---- RECORDED DATA

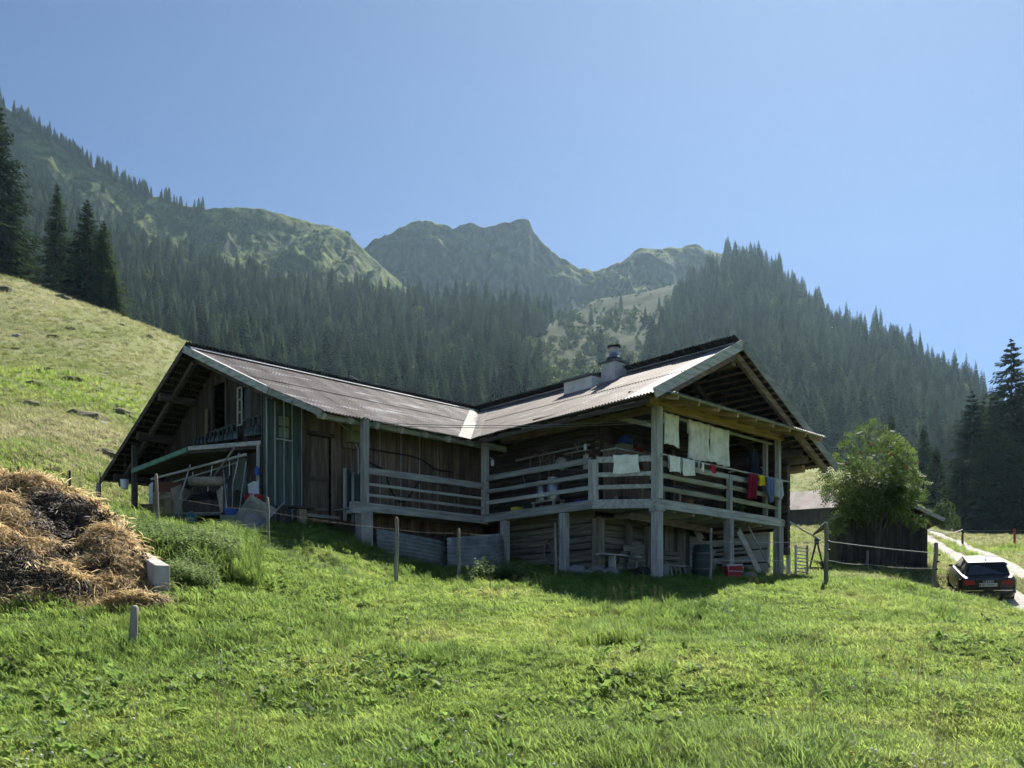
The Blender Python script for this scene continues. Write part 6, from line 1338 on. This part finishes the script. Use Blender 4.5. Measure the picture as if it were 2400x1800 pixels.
so = scatter('loose_straw',protoS,np.stack([X,Y,Z+.005],-1)[kp],rot[kp],rS.uniform(.7,1.3,kp.sum()),ix[kp]); so.parent = heap; so['kind'] = 'stuff'
# concrete side wall
a = onground(381,13.0); b_ = onground(296,16.3); dv = Vector((b_.x-a.x,b_.y-a.y,0)).normalized(); nv = Vector((dv.y,-dv.x,0))*.1
mb = MB(); b4 = []; t4 = []
za, zb_ = .98, 1.62
mb.hexa([a-nv+Vector((0,0,-.6)),a+nv+Vector((0,0,-.6)),b_+nv+Vector((0,0,-.6)),b_-nv+Vector((0,0,-.6))],[Vector((*(a-nv).xy,za)),Vector((*(a+nv).xy,za)),Vector((*(b_+nv).xy,zb_)),Vector((*(b_-nv).xy,zb_))])
o = mb.build('concrete_wall',mat('pale_concrete',[(0.30,0.285,0.26),(0.42,0.40,0.375),(0.52,0.50,0.47)],scale=2.2,rough=.95,bump=.3,stretch=(3,3,.6))); tag(o,'low pale concrete wall holding the side of the dung heap','wall')
bv = o.modifiers.new('b','BEVEL'); bv.width = .015; bv.segments = 2
# ---------------- fences
M_post = wood('fence_post_wood',[(0.12,0.105,0.085),(0.21,0.185,0.15),(0.32,0.29,0.24)],sV)
M_postd = wood('dark_stake_wood',[(0.03,0.027,0.024),(0.06,0.053,0.045)],sV)
def stake(px,top,d,label,r=.045,lean=0,m=None,group='wooden stakes of the wire fence',cat='fence post',name='fence_post'):
    g = onground(px,d,-.3); h = (HY-top)/F*d-g.z; rr = random.Random(int(px)); pts = [(lean*k/5+rr.uniform(-.012,.012),rr.uniform(-.012,.012),h*k/5) for k in range(6)]
    return tag(MB().tube(pts+[(pts[-1][0],pts[-1][1],h+r*.5)],[r*(1.05-.05*k)*rr.uniform(.92,1.08) for k in range(6)]+[r*.35],10).build(name,m or M_post,None,True,loc=g),label,cat,group)
stake(313,1424,10.8,'short thick stake standing alone in the near meadow below the dung heap',.055,.01,group=None)
stake(372,1113,18.4,'crooked fence stake in front of the leaning stall door',.04,-.06); stake(630,1167,19.5,'fence stake in front of the green boards',.042,-.03); stake(927,1214,20.6,'fence stake in front of the left corrugated sheet',.045,.03)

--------

### REQUIREMENTS:
Skip the pictures, then retype every line above exactly.

### REPLY:
The Blender Python script for this scene continues. Write part 6, from line 1338 on. This part finishes the script. Use Blender 4.5. Measure the picture as if it were 2400x1800 pixels.
so = scatter('loose_straw',protoS,np.stack([X,Y,Z+.005],-1)[kp],rot[kp],rS.uniform(.7,1.3,kp.sum()),ix[kp]); so.parent = heap; so['kind'] = 'stuff'
# concrete side wall
a = onground(381,13.0); b_ = onground(296,16.3); dv = Vector((b_.x-a.x,b_.y-a.y,0)).normalized(); nv = Vector((dv.y,-dv.x,0))*.1
mb = MB(); b4 = []; t4 = []
za, zb_ = .98, 1.62
mb.hexa([a-nv+Vector((0,0,-.6)),a+nv+Vector((0,0,-.6)),b_+nv+Vector((0,0,-.6)),b_-nv+Vector((0,0,-.6))],[Vector((*(a-nv).xy,za)),Vector((*(a+nv).xy,za)),Vector((*(b_+nv).xy,zb_)),Vector((*(b_-nv).xy,zb_))])
o = mb.build('concrete_wall',mat('pale_concrete',[(0.30,0.285,0.26),(0.42,0.40,0.375),(0.52,0.50,0.47)],scale=2.2,rough=.95,bump=.3,stretch=(3,3,.6))); tag(o,'low pale concrete wall holding the side of the dung heap','wall')
bv = o.modifiers.new('b','BEVEL'); bv.width = .015; bv.segments = 2
# ---------------- fences
M_post = wood('fence_post_wood',[(0.12,0.105,0.085),(0.21,0.185,0.15),(0.32,0.29,0.24)],sV)
M_postd = wood('dark_stake_wood',[(0.03,0.027,0.024),(0.06,0.053,0.045)],sV)
def stake(px,top,d,label,r=.045,lean=0,m=None,group='wooden stakes of the wire fence',cat='fence post',name='fence_post'):
    g = onground(px,d,-.3); h = (HY-top)/F*d-g.z; rr = random.Random(int(px)); pts = [(lean*k/5+rr.uniform(-.012,.012),rr.uniform(-.012,.012),h*k/5) for k in range(6)]
    return tag(MB().tube(pts+[(pts[-1][0],pts[-1][1],h+r*.5)],[r*(1.05-.05*k)*rr.uniform(.92,1.08) for k in range(6)]+[r*.35],10).build(name,m or M_post,None,True,loc=g),label,cat,group)
stake(313,1424,10.8,'short thick stake standing alone in the near meadow below the dung heap',.055,.01,group=None)
stake(372,1113,18.4,'crooked fence stake in front of the leaning stall door',.04,-.06); stake(630,1167,19.5,'fence stake in front of the green boards',.042,-.03); stake(927,1214,20.6,'fence stake in front of the left corrugated sheet',.045,.03)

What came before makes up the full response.